## SOURCE MATERIAL:

— BEGIN —

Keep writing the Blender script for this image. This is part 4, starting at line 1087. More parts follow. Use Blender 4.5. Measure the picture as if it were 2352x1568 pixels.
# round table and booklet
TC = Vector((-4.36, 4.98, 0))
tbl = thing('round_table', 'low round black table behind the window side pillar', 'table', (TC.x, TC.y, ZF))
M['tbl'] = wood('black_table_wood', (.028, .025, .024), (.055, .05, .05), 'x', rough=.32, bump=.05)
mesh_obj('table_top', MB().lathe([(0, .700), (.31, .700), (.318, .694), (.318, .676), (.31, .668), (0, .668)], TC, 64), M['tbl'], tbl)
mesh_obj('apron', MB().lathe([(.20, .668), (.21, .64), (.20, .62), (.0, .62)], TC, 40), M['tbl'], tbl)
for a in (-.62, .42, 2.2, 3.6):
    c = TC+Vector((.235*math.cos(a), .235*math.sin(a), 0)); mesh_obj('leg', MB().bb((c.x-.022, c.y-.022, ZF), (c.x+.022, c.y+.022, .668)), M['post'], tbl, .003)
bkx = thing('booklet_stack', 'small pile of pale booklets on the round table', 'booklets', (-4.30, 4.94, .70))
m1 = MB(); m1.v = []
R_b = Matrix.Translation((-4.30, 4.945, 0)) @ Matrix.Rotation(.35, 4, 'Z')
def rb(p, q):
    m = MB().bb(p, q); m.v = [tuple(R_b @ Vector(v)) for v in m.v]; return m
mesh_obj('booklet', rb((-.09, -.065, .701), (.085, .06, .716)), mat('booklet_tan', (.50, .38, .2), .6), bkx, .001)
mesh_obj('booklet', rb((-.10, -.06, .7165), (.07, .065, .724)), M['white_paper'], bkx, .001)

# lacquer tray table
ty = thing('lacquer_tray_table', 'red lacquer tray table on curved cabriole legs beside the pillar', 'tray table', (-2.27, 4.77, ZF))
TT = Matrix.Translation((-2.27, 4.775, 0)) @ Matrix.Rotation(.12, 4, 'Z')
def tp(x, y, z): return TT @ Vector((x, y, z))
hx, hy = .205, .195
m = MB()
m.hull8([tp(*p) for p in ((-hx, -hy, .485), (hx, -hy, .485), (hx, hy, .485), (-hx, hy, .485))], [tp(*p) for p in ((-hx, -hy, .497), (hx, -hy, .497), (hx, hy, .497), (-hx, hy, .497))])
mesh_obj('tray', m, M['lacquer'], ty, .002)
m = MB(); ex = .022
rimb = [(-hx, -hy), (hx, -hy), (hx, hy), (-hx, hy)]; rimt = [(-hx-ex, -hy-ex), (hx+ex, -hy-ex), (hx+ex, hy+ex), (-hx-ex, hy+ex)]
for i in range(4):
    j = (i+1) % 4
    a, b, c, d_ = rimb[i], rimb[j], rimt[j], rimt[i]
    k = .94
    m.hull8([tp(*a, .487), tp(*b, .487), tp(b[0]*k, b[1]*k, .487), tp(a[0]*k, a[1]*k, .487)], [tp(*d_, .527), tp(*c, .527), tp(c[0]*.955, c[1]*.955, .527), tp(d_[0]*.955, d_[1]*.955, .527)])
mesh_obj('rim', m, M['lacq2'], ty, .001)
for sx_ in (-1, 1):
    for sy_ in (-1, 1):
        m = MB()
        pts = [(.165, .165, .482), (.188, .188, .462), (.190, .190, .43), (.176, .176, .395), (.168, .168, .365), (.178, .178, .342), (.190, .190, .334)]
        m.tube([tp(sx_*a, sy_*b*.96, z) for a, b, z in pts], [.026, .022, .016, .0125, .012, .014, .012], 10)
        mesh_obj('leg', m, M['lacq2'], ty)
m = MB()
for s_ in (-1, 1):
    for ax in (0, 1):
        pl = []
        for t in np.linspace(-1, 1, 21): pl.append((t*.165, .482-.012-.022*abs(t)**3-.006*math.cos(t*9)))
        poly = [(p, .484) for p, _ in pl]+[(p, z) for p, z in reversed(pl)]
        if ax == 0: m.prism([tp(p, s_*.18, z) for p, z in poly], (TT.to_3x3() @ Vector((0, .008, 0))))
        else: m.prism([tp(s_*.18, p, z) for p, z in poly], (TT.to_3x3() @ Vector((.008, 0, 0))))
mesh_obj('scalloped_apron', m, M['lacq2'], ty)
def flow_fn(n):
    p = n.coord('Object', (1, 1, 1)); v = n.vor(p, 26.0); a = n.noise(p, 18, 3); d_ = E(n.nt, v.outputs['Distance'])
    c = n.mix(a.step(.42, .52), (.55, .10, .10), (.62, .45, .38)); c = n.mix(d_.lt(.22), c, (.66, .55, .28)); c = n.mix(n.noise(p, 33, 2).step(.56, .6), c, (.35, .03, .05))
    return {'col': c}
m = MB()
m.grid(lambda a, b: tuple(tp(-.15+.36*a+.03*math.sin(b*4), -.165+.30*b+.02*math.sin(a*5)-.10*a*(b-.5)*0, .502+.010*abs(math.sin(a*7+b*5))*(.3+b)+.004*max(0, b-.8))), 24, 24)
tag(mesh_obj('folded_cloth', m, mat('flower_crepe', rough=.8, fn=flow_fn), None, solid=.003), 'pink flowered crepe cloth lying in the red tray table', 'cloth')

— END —

## WHAT TO PRODUCE:
Quote exactly the first line of the data and every line after it through the one holding "M['white_paper'], bkx, .001)".

## FINAL RESULT:
Keep writing the Blender script for this image. This is part 4, starting at line 1087. More parts follow. Use Blender 4.5. Measure the picture as if it were 2352x1568 pixels.
# round table and booklet
TC = Vector((-4.36, 4.98, 0))
tbl = thing('round_table', 'low round black table behind the window side pillar', 'table', (TC.x, TC.y, ZF))
M['tbl'] = wood('black_table_wood', (.028, .025, .024), (.055, .05, .05), 'x', rough=.32, bump=.05)
mesh_obj('table_top', MB().lathe([(0, .700), (.31, .700), (.318, .694), (.318, .676), (.31, .668), (0, .668)], TC, 64), M['tbl'], tbl)
mesh_obj('apron', MB().lathe([(.20, .668), (.21, .64), (.20, .62), (.0, .62)], TC, 40), M['tbl'], tbl)
for a in (-.62, .42, 2.2, 3.6):
    c = TC+Vector((.235*math.cos(a), .235*math.sin(a), 0)); mesh_obj('leg', MB().bb((c.x-.022, c.y-.022, ZF), (c.x+.022, c.y+.022, .668)), M['post'], tbl, .003)
bkx = thing('booklet_stack', 'small pile of pale booklets on the round table', 'booklets', (-4.30, 4.94, .70))
m1 = MB(); m1.v = []
R_b = Matrix.Translation((-4.30, 4.945, 0)) @ Matrix.Rotation(.35, 4, 'Z')
def rb(p, q):
    m = MB().bb(p, q); m.v = [tuple(R_b @ Vector(v)) for v in m.v]; return m
mesh_obj('booklet', rb((-.09, -.065, .701), (.085, .06, .716)), mat('booklet_tan', (.50, .38, .2), .6), bkx, .001)
mesh_obj('booklet', rb((-.10, -.06, .7165), (.07, .065, .724)), M['white_paper'], bkx, .001)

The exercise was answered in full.